A poll by the European Union of 16,000 Jews in twelve member states found that 89 percent thought anti-Semitism had risen in the past five years, and that one in three had experienced harassment in the past year. Sometimes resurgent anti-Semitism is violent and proud, as with the beating with a belt of two men wearing skullcaps in Berlin last spring. Elsewhere it wears a mask of false innocence. . . . The leaders of Britain’s Labor party have for years tolerated anti-Semitism in the ranks. All this in a continent awash with memorials of what happens when one turns a blind eye to bigotry.
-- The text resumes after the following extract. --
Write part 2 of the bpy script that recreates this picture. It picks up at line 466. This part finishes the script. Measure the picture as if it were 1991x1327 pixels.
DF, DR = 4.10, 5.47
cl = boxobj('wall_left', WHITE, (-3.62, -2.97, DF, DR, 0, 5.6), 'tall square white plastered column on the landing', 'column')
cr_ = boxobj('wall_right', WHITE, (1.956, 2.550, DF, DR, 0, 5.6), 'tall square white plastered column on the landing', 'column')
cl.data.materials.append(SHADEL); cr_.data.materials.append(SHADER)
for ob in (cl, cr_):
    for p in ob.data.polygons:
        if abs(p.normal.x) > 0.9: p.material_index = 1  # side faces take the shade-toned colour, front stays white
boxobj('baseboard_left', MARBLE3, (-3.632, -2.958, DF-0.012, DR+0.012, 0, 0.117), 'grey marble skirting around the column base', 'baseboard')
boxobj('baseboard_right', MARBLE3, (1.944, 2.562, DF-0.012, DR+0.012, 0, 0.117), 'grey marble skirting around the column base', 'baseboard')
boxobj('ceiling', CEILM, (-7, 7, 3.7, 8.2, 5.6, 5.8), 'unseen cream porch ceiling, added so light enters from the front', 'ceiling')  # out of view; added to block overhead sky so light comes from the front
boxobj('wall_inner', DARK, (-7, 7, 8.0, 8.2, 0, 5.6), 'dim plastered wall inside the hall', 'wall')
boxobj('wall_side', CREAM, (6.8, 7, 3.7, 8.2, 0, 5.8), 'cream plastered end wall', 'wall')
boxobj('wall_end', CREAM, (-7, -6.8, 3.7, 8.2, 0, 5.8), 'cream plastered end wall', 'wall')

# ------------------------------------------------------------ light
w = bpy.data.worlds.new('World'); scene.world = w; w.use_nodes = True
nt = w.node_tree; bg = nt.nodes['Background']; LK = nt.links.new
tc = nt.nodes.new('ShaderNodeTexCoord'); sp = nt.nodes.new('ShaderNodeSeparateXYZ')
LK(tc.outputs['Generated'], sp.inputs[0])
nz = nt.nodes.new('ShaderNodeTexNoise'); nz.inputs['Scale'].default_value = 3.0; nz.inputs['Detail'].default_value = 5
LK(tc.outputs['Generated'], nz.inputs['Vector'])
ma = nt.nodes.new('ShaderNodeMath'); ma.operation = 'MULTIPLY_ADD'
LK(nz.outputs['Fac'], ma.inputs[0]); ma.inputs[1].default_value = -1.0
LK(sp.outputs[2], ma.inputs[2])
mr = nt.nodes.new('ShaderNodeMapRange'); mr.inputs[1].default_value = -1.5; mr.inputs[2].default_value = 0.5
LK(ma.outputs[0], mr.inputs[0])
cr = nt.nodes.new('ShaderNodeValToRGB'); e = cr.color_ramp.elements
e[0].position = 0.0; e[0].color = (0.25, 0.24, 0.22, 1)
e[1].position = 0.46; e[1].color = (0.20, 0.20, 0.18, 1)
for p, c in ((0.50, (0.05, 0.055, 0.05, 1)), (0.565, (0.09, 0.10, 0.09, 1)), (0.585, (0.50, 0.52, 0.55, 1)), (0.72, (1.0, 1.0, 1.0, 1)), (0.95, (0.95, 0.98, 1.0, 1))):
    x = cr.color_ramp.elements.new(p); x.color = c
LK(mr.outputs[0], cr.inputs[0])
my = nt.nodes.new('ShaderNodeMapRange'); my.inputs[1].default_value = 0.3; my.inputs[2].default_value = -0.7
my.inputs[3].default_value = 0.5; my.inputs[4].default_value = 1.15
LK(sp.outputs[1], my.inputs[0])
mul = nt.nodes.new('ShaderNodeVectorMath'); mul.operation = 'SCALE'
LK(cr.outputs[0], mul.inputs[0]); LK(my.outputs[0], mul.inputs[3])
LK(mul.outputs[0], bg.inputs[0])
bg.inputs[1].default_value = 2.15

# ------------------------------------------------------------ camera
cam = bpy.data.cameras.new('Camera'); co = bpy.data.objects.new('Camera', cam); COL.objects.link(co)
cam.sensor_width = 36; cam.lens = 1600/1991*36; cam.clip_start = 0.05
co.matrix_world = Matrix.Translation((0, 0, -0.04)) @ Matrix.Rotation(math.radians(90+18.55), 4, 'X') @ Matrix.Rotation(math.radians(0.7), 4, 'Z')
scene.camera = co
There are two possible conclusions to draw. One is that Europe’s commemorations of the Holocaust simply need to be bigger. But ten minutes by cab from the site of last year’s belt-beating in Berlin is the Memorial to the Murdered Jews of Europe, a sea of gravestone-like pillars taking up an entire city block. If prominence were the key, this should curb the attacks. The more awkward conclusion is that memorials are not enough—that, read wrongly, they can imply that anti-Semitism belongs only to the past, and engender complacency about the present.

Law enforcement must crack down systematically on anti-Semitic crimes. Leaders must shun politicians who blur the boundaries between mainstream politics and anti-Semitic filth. . . . [T]he past cannot merely be contained by designated places of memory. It seethes and writhes insistently, barely below the surface of everyday life. To learn the lessons, that surface must be broken.